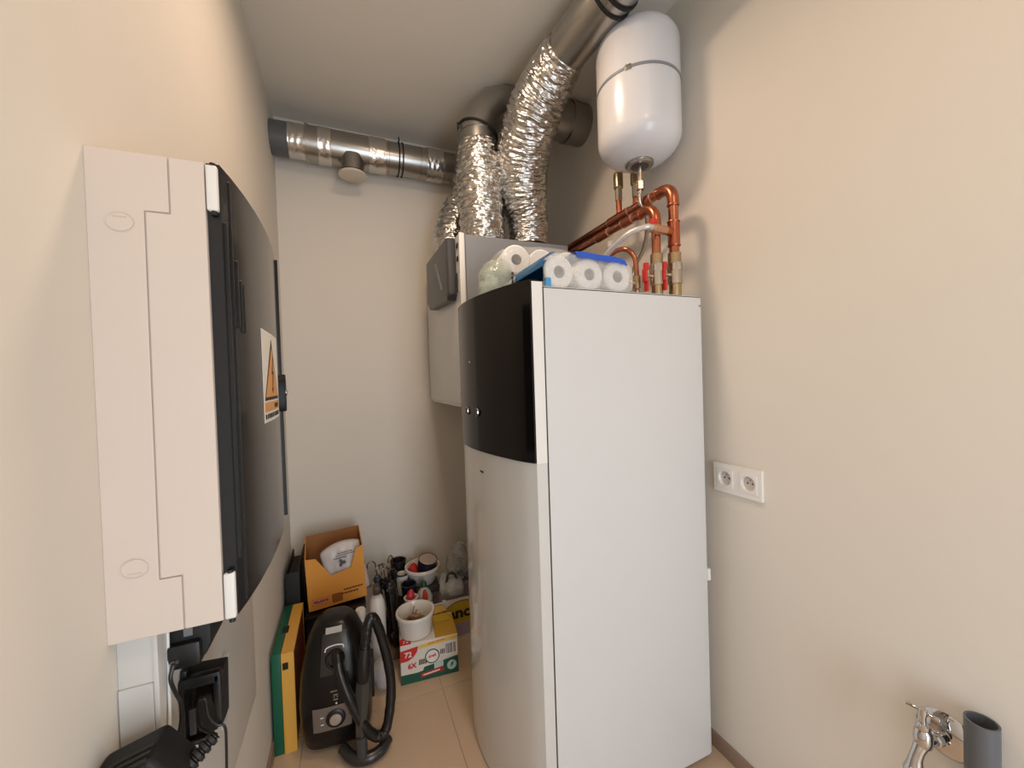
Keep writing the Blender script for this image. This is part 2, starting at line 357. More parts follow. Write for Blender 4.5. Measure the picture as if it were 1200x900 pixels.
***
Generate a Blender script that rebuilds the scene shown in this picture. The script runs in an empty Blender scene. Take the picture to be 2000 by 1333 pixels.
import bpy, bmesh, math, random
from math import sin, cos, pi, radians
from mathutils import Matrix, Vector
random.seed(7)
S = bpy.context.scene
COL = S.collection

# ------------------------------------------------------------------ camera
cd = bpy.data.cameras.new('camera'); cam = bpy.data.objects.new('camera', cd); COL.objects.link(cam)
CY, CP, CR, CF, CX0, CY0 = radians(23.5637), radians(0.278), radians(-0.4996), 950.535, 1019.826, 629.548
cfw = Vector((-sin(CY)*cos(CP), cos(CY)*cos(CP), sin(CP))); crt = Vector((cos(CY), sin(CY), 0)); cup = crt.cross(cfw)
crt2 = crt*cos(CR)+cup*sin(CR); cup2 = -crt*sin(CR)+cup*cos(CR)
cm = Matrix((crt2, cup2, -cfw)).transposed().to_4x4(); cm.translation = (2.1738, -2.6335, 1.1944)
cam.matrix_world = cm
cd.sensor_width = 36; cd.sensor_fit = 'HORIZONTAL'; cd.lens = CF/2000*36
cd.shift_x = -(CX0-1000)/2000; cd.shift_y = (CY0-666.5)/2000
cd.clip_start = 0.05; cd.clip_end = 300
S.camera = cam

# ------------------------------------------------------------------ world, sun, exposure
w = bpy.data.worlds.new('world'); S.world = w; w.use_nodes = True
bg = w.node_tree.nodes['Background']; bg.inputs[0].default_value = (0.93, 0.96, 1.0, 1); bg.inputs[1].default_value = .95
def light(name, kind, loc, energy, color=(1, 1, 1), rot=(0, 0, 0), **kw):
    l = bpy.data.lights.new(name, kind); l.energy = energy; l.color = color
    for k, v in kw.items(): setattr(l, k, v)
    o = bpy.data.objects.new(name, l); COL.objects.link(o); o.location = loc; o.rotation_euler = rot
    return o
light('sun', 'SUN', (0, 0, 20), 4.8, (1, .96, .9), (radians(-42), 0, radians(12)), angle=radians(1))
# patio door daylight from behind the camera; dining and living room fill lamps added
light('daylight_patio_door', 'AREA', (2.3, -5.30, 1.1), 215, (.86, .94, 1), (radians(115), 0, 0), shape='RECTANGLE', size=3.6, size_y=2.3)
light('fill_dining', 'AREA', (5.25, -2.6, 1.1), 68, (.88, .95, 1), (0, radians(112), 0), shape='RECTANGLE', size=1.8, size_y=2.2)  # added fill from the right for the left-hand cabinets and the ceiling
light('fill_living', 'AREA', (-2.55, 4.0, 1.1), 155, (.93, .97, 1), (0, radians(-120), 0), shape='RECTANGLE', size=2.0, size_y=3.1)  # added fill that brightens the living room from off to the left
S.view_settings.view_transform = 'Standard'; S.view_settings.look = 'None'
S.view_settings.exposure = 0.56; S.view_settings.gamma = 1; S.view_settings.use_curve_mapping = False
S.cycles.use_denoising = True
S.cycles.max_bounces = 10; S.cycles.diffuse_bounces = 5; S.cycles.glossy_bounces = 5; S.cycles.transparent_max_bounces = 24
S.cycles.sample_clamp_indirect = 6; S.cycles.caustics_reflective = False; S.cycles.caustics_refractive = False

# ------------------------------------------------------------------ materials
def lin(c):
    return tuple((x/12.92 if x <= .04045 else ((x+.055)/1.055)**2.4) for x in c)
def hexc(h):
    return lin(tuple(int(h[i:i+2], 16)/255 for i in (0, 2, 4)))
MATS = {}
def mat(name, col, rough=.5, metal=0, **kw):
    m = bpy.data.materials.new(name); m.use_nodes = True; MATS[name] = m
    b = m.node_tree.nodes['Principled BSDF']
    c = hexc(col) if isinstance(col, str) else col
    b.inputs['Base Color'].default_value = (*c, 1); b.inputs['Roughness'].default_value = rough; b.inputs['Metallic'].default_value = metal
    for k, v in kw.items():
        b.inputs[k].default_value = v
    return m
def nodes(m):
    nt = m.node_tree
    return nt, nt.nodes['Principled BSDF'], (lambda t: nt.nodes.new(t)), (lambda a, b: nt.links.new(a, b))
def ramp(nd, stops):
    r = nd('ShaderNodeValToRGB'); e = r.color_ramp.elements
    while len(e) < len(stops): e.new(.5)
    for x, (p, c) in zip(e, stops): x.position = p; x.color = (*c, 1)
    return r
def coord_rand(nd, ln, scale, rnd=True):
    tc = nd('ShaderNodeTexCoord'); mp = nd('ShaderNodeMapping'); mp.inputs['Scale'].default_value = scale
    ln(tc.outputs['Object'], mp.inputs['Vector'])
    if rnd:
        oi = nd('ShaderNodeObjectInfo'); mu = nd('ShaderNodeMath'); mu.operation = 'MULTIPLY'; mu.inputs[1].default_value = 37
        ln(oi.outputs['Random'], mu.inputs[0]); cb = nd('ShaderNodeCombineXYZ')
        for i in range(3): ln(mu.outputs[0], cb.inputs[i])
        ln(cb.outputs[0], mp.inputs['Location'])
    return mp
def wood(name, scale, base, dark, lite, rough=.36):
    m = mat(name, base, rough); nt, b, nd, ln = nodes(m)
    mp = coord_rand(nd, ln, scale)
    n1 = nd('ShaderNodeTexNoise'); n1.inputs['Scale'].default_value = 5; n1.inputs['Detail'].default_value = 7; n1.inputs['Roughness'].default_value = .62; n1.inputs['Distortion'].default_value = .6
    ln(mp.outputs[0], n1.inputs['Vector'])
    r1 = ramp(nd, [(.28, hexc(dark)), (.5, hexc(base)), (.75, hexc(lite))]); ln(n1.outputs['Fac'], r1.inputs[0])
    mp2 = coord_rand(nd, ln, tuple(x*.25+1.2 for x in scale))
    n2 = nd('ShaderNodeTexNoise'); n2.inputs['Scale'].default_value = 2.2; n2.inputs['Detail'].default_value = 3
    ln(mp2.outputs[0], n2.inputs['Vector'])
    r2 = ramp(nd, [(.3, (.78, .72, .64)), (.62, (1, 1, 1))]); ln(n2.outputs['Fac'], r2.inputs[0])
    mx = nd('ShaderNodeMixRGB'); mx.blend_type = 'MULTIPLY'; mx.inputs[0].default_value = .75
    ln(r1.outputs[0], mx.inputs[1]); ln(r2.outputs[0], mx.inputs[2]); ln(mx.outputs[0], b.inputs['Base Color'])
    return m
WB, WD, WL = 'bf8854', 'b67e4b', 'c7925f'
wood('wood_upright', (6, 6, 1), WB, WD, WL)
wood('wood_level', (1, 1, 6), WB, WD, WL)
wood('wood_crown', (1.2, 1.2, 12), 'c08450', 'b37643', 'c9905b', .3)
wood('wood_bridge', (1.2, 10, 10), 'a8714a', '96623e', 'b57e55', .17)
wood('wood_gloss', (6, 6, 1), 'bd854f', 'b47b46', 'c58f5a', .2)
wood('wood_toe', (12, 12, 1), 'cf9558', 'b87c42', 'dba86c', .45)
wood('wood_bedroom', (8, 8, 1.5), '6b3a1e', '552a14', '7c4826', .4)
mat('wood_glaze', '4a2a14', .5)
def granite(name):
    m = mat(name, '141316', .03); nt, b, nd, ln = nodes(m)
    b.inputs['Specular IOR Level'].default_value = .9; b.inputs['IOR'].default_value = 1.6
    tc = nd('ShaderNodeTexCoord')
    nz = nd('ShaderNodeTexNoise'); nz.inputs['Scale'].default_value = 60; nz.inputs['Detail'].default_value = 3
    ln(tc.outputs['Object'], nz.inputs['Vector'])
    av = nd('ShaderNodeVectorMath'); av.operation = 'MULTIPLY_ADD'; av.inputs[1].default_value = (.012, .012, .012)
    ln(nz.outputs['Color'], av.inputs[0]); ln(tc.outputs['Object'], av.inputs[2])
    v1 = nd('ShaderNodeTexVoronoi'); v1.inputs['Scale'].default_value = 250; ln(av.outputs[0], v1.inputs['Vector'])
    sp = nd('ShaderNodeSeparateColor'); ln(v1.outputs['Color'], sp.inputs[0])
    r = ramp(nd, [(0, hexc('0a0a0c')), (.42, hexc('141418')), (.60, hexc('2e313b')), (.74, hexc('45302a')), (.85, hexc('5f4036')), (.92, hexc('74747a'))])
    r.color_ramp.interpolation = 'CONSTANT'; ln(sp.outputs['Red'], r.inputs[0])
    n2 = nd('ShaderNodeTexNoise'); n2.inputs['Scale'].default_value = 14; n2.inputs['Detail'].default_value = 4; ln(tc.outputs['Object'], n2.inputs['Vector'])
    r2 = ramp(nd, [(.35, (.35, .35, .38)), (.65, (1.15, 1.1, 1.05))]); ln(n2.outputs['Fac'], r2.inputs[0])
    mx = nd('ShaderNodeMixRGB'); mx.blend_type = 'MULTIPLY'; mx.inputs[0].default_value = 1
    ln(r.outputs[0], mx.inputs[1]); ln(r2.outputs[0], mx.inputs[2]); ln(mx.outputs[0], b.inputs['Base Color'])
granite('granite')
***
§ **Prompt**
Identify each line in the entries with the word "this" and copy it.

§ **Reply to the task**
Keep writing the Blender script for this image. This is part 2, starting at line 357. More parts follow. Write for Blender 4.5. Measure the picture as if it were 1200x900 pixels.
Generate a Blender script that rebuilds the scene shown in this picture. The script runs in an empty Blender scene. Take the picture to be 2000 by 1333 pixels.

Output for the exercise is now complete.